Casale’s Index Report ranks the top U.S. brands and sectors by how much they spend on RTB exchanges. Its Q1 2014 rankings show a significant uptick in finance and telecom spending, though retail remains by far the highest spending sector.

Finance spending shot up thanks to a massive tax-season investment by H&R Block. In Q4 the company did barely any trading and was largely off the radar. But in Q1, it became the seventh highest spender overall, and spent 40% more than the next-highest finance spender, Geico.

Telecom giant AT&T leapfrogged Target, Ford and Motorola to become the largest programmatic spender in the U.S. Verizon and Sprint are also in the top 10 spenders, a stark contrast with Canada, where no telecom companies appear on the list.

CPG brands also made significant gains, with Unilever, Nestle, Mars, Mondelez and Johnson & Johnson all breaking on to the top 25 list at some point in Q1. In the first half of 2013, no CPG had invested heavily enough to rank.
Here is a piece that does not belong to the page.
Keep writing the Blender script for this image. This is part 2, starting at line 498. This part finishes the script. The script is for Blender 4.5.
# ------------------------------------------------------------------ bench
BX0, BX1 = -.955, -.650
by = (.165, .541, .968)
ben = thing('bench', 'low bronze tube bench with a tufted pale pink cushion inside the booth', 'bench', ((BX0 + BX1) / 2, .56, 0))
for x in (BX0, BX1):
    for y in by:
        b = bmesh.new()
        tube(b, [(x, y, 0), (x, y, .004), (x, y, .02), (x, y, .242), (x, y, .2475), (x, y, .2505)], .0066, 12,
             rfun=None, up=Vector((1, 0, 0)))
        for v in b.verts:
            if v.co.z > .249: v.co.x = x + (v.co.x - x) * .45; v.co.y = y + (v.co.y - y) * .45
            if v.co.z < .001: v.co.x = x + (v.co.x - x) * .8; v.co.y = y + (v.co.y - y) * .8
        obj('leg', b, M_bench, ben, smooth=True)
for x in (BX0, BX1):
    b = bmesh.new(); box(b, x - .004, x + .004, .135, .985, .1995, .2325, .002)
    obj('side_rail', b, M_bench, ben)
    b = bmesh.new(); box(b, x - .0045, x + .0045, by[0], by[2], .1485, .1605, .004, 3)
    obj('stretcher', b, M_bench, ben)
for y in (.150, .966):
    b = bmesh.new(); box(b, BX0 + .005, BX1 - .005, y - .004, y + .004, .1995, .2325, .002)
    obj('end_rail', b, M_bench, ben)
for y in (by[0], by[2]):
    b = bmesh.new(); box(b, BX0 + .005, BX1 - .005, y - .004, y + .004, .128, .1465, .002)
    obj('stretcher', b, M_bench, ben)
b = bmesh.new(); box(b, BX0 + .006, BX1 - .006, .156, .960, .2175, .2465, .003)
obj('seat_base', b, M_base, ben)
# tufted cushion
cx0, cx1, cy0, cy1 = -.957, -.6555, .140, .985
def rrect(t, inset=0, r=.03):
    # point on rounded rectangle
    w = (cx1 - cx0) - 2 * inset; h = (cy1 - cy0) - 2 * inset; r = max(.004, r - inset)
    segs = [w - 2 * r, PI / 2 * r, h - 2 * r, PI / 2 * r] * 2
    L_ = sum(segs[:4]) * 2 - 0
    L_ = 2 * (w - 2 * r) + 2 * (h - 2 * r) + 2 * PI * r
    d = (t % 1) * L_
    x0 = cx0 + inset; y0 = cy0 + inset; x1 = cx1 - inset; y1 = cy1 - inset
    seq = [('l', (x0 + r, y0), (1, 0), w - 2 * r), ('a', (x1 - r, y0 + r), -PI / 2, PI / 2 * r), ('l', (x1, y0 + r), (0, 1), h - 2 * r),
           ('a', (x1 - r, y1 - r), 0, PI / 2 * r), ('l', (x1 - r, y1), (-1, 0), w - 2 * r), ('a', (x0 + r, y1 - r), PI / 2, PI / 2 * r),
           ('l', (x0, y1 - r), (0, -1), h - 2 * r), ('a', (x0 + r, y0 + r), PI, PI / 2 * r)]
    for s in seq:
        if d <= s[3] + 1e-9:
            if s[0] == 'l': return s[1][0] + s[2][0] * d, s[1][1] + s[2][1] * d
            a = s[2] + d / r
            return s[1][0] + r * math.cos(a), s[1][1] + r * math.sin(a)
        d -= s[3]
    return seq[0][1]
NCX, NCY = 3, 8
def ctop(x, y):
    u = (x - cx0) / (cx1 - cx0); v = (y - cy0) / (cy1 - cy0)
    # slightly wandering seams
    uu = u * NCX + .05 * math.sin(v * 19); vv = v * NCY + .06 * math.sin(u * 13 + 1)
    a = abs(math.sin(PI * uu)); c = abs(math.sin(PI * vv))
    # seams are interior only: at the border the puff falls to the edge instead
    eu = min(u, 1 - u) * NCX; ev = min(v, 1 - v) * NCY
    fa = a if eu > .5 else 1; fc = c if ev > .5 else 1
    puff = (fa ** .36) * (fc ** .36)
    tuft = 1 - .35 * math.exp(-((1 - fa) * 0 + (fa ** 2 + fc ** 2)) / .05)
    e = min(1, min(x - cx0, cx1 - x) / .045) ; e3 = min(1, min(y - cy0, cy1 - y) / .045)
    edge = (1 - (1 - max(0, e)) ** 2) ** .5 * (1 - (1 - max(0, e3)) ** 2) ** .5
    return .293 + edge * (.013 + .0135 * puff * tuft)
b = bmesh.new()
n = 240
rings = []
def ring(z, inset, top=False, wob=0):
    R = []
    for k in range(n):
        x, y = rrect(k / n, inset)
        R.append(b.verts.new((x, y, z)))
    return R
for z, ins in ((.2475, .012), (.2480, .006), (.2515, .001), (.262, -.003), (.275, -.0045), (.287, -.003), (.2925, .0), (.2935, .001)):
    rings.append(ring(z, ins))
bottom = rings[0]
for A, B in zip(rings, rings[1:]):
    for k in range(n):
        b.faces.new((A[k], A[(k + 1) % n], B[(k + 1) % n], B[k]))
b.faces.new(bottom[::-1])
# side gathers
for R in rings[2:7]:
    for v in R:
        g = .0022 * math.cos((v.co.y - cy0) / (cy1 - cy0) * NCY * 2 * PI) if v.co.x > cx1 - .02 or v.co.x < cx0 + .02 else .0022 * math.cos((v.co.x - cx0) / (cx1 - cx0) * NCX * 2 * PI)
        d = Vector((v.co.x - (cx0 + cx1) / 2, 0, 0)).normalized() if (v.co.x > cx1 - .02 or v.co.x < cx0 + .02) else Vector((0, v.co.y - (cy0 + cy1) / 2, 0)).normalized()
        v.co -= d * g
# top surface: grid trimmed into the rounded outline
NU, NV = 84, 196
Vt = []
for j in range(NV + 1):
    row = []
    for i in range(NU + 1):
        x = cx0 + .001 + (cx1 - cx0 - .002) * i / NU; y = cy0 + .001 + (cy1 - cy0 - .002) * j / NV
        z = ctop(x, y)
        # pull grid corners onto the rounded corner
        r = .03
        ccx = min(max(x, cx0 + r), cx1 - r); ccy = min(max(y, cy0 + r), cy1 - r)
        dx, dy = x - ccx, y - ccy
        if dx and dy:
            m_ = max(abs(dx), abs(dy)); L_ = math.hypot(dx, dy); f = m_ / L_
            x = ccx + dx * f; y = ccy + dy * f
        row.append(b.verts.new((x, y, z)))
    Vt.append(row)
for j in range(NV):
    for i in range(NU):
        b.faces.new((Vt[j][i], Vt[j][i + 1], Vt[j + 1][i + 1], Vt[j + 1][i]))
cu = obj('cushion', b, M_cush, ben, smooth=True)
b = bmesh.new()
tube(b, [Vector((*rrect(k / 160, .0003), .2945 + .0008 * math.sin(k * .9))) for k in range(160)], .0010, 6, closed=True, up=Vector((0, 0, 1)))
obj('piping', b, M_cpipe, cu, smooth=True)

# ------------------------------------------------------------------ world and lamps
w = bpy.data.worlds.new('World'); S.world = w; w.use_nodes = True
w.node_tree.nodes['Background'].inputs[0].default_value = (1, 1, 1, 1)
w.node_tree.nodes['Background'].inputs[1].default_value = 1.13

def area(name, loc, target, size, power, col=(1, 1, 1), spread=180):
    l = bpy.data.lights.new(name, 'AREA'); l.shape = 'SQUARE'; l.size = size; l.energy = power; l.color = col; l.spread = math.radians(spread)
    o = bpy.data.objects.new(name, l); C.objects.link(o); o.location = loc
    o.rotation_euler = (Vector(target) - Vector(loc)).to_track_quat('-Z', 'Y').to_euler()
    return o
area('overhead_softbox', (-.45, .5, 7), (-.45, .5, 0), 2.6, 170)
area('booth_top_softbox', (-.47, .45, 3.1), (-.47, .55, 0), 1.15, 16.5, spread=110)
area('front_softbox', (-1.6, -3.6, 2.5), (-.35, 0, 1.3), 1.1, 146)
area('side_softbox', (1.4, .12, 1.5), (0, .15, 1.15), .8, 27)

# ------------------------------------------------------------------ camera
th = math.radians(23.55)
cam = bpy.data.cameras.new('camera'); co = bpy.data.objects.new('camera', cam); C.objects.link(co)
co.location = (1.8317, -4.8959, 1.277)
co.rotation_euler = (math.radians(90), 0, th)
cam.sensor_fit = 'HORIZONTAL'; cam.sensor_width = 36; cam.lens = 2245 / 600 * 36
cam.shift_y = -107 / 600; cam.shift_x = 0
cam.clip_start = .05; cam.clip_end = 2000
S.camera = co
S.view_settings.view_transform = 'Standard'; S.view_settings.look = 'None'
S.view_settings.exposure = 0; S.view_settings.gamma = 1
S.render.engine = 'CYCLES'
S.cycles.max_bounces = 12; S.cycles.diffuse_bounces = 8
More small and local brands investing in programmatic

Together the top three sectors – retail, finance and telecom – accounted for more than half of all programmatic dollars spent in Q1.

However, spend was far less concentrated in the hands of big brands; the top 100 spenders accounted for 57% of all spend, down from 64% in Q1 2013. By comparison, in Canada in Q4 2013 the top 100 spenders accounted for 77% of all spend.

The share of U.S. spend coming from local businesses also grew, from 2% in Q1 2013 to 5% in Q1 2014.

The numbers suggest more spend is coming from a growing number of small and local businesses, who are either getting their feet wet in programmatic or bumping up their investment as they see results.

Casale Media’s data comes from all transactions taking place on exchanges that use the Casale Index Platform, which includes billions of impressions sold over the quarter. Casale has not yet released Canadian data for Q1 2014.